Required work:
Copy exactly the last part of the entries, starting from the line with "Yt = 262 + (i" and including the final line.

★ ★ ★ ★

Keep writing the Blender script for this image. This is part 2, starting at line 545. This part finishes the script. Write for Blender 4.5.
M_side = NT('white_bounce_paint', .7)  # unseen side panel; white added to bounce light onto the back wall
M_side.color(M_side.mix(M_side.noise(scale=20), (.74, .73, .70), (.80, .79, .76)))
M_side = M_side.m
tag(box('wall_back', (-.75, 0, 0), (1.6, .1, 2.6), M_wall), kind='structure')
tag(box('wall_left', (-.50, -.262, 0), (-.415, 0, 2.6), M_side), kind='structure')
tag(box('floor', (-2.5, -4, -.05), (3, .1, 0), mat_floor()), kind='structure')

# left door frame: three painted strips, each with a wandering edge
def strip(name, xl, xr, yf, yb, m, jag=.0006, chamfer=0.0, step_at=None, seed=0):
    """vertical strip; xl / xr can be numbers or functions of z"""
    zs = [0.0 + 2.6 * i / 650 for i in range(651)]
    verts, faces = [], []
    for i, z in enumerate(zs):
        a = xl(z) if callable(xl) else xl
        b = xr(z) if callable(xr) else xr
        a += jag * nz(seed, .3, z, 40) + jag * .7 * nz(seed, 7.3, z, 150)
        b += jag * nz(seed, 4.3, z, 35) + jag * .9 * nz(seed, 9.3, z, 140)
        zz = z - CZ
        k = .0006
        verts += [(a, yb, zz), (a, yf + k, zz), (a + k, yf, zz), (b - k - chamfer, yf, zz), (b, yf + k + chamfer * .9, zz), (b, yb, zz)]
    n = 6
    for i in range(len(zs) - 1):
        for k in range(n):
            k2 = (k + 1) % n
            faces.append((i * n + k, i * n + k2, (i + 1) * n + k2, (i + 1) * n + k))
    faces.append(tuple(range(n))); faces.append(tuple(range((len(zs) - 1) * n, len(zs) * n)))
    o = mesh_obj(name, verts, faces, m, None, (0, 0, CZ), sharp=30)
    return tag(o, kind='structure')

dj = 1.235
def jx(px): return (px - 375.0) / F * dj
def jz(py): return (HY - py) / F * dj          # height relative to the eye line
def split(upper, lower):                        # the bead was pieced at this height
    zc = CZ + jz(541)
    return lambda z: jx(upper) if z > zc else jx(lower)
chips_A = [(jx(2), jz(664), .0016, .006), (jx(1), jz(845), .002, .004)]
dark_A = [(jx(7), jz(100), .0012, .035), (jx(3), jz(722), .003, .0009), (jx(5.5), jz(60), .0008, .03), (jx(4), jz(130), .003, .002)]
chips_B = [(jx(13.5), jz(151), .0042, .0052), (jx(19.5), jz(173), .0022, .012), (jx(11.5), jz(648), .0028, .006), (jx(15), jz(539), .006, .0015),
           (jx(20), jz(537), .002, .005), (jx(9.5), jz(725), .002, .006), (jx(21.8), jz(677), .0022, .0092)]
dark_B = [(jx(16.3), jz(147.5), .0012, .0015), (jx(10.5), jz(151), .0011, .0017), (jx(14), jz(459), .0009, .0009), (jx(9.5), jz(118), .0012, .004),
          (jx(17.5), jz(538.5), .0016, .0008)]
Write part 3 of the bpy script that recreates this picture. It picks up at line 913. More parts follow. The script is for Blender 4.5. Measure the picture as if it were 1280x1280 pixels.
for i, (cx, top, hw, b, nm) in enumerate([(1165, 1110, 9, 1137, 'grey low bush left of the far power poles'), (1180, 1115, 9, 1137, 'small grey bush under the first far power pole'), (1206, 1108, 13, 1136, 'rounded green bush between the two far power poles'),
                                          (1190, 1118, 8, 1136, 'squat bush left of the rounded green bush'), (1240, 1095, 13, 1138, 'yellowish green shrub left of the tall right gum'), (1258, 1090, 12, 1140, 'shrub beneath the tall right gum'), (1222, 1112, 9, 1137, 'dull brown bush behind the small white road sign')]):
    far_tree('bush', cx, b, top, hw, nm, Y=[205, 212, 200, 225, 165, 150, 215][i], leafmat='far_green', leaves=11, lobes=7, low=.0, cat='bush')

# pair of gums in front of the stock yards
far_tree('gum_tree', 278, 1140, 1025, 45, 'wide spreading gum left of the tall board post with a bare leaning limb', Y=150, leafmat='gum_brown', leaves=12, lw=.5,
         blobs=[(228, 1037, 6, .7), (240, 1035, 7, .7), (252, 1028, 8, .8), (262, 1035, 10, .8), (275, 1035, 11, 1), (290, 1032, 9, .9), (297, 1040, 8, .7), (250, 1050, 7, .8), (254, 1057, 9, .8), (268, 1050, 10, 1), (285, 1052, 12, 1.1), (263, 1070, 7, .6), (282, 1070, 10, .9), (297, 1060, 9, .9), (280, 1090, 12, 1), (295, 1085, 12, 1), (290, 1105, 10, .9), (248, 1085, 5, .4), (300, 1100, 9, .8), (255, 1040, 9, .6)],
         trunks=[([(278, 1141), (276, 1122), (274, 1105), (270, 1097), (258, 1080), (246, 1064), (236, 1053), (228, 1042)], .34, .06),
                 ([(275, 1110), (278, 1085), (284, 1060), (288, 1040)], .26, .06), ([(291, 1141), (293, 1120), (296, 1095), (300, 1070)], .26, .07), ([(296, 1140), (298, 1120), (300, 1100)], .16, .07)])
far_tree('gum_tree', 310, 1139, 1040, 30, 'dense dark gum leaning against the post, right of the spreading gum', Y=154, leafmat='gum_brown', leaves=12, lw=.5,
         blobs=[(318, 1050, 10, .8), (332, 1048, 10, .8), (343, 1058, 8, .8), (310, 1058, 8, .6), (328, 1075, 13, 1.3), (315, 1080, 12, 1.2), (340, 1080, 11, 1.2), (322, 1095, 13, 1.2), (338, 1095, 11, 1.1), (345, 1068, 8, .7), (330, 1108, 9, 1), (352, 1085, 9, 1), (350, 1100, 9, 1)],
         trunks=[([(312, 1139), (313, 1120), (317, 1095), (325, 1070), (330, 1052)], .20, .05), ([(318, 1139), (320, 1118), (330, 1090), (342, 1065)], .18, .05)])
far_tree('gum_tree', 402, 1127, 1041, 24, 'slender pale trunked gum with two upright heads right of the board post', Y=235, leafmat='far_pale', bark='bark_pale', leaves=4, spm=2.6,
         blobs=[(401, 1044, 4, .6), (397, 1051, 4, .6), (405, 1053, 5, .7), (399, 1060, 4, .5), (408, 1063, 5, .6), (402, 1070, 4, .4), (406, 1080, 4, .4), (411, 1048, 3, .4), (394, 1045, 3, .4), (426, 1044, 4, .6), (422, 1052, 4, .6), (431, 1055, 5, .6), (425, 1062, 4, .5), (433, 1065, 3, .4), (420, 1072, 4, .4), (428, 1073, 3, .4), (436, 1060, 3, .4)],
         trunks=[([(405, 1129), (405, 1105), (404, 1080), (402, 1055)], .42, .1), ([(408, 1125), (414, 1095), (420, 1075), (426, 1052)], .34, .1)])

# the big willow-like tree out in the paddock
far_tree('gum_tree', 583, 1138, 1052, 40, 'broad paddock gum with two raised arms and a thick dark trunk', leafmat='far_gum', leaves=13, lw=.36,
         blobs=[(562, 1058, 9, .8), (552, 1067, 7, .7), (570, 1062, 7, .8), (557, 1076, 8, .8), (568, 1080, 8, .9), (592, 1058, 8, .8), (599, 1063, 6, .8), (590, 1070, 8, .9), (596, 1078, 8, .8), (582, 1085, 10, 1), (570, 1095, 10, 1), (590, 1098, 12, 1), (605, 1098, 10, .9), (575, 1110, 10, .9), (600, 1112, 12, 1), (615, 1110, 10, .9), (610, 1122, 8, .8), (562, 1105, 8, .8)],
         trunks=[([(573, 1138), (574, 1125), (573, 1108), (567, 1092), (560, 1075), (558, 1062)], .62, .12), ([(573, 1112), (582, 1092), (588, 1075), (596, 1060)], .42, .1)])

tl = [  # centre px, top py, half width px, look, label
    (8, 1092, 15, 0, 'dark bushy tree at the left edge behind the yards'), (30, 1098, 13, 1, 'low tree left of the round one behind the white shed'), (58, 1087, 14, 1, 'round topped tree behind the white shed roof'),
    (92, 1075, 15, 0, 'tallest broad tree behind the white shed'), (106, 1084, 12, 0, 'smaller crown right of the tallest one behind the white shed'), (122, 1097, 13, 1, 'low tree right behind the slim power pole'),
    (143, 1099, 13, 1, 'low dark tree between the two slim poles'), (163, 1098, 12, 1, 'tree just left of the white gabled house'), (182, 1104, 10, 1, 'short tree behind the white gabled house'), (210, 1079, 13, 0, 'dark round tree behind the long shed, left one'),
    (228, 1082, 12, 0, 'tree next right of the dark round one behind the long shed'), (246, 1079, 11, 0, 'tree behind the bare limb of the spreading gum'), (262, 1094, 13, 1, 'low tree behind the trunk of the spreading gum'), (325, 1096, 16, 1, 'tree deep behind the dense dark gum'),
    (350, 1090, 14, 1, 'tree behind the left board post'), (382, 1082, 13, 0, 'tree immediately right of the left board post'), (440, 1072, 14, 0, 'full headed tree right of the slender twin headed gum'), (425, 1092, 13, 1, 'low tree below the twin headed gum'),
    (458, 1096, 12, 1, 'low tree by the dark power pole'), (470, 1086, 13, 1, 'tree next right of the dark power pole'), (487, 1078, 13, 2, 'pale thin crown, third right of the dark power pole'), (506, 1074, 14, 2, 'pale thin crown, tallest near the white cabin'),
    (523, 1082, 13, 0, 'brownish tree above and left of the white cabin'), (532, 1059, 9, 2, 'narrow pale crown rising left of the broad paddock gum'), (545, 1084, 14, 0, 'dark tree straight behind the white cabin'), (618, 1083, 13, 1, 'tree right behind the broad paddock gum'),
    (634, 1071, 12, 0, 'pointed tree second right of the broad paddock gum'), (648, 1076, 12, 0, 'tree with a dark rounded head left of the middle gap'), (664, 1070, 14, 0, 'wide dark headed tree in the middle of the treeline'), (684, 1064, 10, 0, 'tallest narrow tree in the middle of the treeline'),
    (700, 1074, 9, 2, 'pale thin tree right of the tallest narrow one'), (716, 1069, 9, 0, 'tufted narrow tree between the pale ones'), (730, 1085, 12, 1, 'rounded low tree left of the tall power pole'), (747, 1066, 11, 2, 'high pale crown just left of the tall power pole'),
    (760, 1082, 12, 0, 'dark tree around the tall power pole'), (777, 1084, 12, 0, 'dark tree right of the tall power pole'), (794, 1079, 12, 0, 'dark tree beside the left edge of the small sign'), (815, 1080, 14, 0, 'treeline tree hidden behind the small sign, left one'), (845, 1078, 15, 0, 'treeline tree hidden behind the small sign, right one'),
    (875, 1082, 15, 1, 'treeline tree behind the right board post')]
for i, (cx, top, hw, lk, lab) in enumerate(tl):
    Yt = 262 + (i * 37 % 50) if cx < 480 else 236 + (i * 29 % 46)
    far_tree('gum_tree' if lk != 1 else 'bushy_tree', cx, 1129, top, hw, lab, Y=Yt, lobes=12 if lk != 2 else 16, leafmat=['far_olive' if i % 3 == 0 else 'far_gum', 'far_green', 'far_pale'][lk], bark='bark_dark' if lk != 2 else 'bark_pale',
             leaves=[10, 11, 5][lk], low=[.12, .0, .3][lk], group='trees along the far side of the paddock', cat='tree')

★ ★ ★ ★

Result of the task:
    Yt = 262 + (i * 37 % 50) if cx < 480 else 236 + (i * 29 % 46)
    far_tree('gum_tree' if lk != 1 else 'bushy_tree', cx, 1129, top, hw, lab, Y=Yt, lobes=12 if lk != 2 else 16, leafmat=['far_olive' if i % 3 == 0 else 'far_gum', 'far_green', 'far_pale'][lk], bark='bark_dark' if lk != 2 else 'bark_pale',
             leaves=[10, 11, 5][lk], low=[.12, .0, .3][lk], group='trees along the far side of the paddock', cat='tree')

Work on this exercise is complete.